I wonder if it would be possible to make some kind of "internet superpack". Like a collection of registered voters who would crowdfund more money than they are getting.
Isn't that effectively what the EFF is?
Wasn't tehre an article recently about how SV (and coastal companies in general) have pretty much screwed themselves when it comes to this stuff?
As a total outsider - it's amazing that a place as huge as the US has a two-party system. splitting everything into one camp or the other makes for groupings that don't always work.
A two-party system is the expected result of plurality rule (which the US uses almost exclusively for national elections).[1]

1- https://en.wikipedia.org/wiki/Duverger%27s_law

In Tennessee Comcast emailed our state house asking if they want free TV political advertising, this was the day after blocking the expansion of municipal owned broadband. They know what they are doing.
> It's amazing how much money influences these politicians.

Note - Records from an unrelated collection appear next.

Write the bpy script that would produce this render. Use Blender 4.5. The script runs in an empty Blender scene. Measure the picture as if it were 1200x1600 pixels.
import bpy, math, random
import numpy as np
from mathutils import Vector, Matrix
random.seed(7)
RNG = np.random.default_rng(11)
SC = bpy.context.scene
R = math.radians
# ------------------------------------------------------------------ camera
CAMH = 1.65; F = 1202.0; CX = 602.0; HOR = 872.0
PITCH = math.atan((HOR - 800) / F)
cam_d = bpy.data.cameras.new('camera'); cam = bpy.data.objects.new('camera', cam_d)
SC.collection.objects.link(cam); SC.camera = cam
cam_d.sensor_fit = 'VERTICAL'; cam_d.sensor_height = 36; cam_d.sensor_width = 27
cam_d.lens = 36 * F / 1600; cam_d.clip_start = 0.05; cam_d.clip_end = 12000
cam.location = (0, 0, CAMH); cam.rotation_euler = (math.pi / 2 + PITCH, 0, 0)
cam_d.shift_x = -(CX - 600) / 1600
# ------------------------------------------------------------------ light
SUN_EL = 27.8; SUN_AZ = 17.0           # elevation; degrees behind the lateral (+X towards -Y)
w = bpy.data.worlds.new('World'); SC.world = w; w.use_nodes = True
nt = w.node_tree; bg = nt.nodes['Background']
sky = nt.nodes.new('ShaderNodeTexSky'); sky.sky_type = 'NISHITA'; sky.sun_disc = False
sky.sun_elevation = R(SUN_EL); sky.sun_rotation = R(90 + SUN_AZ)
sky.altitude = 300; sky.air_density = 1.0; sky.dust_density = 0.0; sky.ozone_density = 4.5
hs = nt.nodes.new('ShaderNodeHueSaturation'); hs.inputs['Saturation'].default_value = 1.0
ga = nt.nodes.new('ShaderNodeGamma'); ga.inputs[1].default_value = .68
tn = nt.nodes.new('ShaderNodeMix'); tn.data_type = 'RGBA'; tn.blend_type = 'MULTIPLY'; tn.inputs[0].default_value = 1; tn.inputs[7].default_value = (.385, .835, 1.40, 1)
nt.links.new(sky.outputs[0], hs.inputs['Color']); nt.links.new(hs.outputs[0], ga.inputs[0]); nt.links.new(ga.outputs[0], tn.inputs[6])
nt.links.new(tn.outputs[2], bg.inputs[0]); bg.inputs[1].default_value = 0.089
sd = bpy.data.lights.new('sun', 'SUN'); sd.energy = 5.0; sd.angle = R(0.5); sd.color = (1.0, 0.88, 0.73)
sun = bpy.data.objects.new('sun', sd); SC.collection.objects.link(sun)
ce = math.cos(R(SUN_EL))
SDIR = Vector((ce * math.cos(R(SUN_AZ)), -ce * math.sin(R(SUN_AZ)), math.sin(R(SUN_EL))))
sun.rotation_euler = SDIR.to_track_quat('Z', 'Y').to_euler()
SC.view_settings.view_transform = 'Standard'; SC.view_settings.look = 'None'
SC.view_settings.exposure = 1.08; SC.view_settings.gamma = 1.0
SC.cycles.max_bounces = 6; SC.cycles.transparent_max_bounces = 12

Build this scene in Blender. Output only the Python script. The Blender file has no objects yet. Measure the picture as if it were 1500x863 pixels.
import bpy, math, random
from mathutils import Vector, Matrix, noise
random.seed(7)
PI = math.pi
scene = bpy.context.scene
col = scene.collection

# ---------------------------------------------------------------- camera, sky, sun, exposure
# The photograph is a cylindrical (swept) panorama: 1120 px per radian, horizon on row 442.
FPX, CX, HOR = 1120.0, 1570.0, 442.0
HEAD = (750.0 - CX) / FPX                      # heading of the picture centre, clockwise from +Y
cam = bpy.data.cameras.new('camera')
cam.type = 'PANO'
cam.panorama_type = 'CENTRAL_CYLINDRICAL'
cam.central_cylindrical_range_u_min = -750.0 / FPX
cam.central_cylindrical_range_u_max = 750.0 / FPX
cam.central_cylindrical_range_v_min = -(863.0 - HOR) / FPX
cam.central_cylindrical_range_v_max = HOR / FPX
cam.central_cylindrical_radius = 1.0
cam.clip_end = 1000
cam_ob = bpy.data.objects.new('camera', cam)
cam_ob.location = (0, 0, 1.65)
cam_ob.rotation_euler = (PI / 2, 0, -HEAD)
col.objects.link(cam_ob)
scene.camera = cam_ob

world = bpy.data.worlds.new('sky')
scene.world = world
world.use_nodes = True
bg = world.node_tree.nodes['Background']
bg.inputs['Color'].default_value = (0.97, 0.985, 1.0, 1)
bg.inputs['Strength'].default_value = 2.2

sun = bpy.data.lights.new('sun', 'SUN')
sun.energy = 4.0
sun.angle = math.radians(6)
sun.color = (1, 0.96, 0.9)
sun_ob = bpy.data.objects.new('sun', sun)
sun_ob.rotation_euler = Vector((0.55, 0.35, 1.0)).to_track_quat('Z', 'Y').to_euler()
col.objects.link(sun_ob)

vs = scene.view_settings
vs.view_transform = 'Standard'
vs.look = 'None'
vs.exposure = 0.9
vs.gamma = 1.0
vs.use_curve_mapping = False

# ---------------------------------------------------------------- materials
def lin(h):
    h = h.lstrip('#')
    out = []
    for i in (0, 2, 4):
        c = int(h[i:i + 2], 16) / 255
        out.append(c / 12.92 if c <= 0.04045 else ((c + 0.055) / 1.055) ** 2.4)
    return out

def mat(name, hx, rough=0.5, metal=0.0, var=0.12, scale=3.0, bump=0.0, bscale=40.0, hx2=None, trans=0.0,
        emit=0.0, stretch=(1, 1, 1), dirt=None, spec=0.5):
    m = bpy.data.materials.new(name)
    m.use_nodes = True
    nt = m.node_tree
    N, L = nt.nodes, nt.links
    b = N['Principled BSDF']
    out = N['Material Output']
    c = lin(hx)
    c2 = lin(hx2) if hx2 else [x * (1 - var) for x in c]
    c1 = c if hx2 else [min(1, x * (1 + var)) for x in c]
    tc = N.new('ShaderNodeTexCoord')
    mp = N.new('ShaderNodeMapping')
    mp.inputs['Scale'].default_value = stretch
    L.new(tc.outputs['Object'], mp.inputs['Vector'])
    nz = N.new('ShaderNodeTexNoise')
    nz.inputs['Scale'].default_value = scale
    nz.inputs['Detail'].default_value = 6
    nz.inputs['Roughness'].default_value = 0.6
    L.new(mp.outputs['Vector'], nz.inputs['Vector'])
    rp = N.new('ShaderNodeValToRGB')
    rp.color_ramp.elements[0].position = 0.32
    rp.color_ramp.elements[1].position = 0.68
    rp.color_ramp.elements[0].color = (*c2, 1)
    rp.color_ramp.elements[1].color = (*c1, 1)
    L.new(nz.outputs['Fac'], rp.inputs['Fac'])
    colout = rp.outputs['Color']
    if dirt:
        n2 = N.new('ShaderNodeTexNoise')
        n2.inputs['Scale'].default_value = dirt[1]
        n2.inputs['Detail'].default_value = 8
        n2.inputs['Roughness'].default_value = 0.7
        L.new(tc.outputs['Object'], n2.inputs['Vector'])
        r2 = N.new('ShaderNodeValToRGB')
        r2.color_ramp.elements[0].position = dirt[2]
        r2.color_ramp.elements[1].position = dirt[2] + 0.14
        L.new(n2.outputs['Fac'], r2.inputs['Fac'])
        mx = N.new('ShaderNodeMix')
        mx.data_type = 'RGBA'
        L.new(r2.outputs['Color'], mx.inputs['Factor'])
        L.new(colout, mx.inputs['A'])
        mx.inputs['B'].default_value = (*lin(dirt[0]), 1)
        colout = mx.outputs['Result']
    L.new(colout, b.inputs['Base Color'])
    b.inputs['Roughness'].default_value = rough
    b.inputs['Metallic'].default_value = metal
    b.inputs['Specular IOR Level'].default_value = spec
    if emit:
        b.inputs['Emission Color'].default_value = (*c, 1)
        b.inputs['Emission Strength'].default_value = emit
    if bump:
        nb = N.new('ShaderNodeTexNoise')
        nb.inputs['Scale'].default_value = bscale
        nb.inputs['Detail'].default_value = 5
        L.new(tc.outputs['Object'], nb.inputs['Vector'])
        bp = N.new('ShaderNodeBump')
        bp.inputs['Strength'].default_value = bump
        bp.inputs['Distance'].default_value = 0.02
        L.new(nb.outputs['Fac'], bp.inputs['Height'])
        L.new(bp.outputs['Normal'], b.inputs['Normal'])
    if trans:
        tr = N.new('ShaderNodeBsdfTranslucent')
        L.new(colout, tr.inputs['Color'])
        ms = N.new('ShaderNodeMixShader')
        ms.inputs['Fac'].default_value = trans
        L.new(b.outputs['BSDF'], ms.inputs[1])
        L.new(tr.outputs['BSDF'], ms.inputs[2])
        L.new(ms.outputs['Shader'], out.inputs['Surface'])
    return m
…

I don't understand the hand-wringing[1], why don't the well-paid technologists use their money to influence politicians too? Where is the copyleft-equivalent judo move to Citizens United? Are techies so savvy that getting involved in politics is beneath us? Or is Slacktivism enough 'engagement'? Black site banners can only take you so far.

1. Disclaimer: not american

"Surely we can wait for another corporatocracy to save us from this corporatocracy!"
It had nothing to do with money. Pai is a former Verizon lawyer. He did exactly as he was expected to do.
Tom Wheeler was a lobbyist for the Telecom industry..
Yes, but this was decades ago. Pai's tenure was more recent. On top of that, he has a few years in as an FCC commissioner where he's consistently voted down every pro-consumer act, and even outright refused to meet with Tom Wheeler during his time there.